Menurut Mia, PPDB itu ibarat wajah pendidikan. Jika dari awalnya sudah ricuh, maka selama belajar mengajar dipastikan tidak tertib.
Wali Kota Ridwan Kamil mengatakan, belakang dia disibukkan dengan rutinitas berkunjung ke beberapa daerah lain di Jawa Barat. Di situ dia melihat banyak perbedaan yang cukup mencolok. Dengan standarisasi yang tinggi, kata dia, warga Kota Bandung patut banyak bersyukur. Sebab, nyaris segala ada dan serba mudah.
Meski demikian, warga Kota Bandung juga selalu dihadapkan dengan rutinitas tahunan pendidikan yang menjadi cerminan ke depan. Yaitu penerimaan PPDB dari mulai TK, SD hingga SMP.

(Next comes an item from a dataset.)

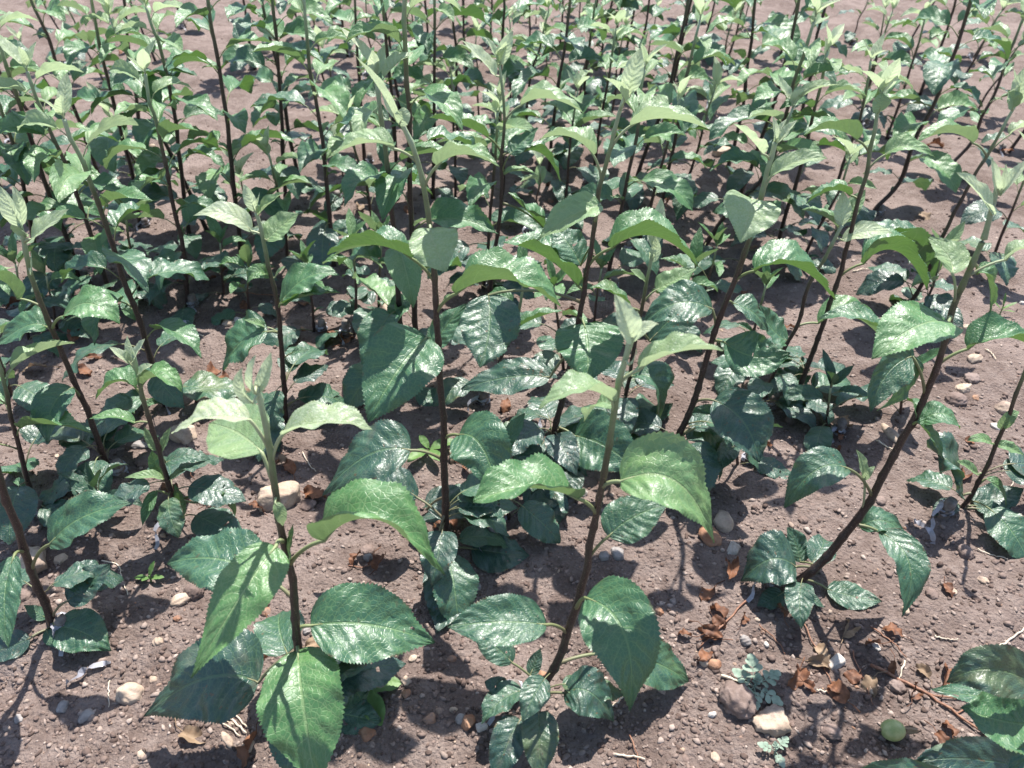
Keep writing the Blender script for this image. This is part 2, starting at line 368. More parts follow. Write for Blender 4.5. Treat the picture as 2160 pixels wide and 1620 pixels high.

Dia mengatakan, PPDB melibatkan banyak warga, siswa, ketelitian, keputusan-keputusan penting dari pemegang kebijakan. ”Semoga kepala sekolah disabarkan, dikuatkan mentalnya dalam menghadapi PPDB,” ungkap Ridwan Kamil usai halalbihalal bersama kepala sekolah di SMPN 43 Balong Gede, Kota Bandung, belum lama ini.
Menurut dia, warga Kota Bandung, khususnya para guru dan kepala sekolah harus menjadi masyarakat yang cerdas. Salah satu ciri dari warga yang cerdas adalah tidak mengulang kesalahan. ”Maka dari itu, PPDB yang baik untuk tahun ini adalah zero complain. Saya sendiri berharap, PPDB Kota Bandung menjadi yang terbaik,” kata calon Gubernur Jabar peraih suara tertinggi ini.
Agar tidak terjadi kesalahan, kata pria yang akrab disapa Emil itu, disdik sebaiknya merangkum dan memetakan kembali berbagai peraturan tidak terwadahi.
Menurut Emil, pendidikan di Kota Bandung memiliki prinsip keadilan. Adil itu, kata dia, menempatkan segala sesuatu berdasarkan takarannya. Bukan sama rata.
Mengerucut soal PPDB, Emil menegaskan, kebijakan penerimaan siswa baru tidak bisa dipukul rata di setiap sekolah. ”Aturan pendidikan di Kota Bandung itu sensitif. Berusaha memahami kebutuhan masyarakat,” tegasnya.
Yang kedua, kata dia, inklusi. Artinya, tidak semua anak sama. Ada yang kebutuhan khusus. Dan kini diatur, setiap sekolah wajib menerima setidaknya tiga orang anak berkebutuhan khusus. Begitu pun dengan siswa rawan melanjutkan pendidikan (RMP).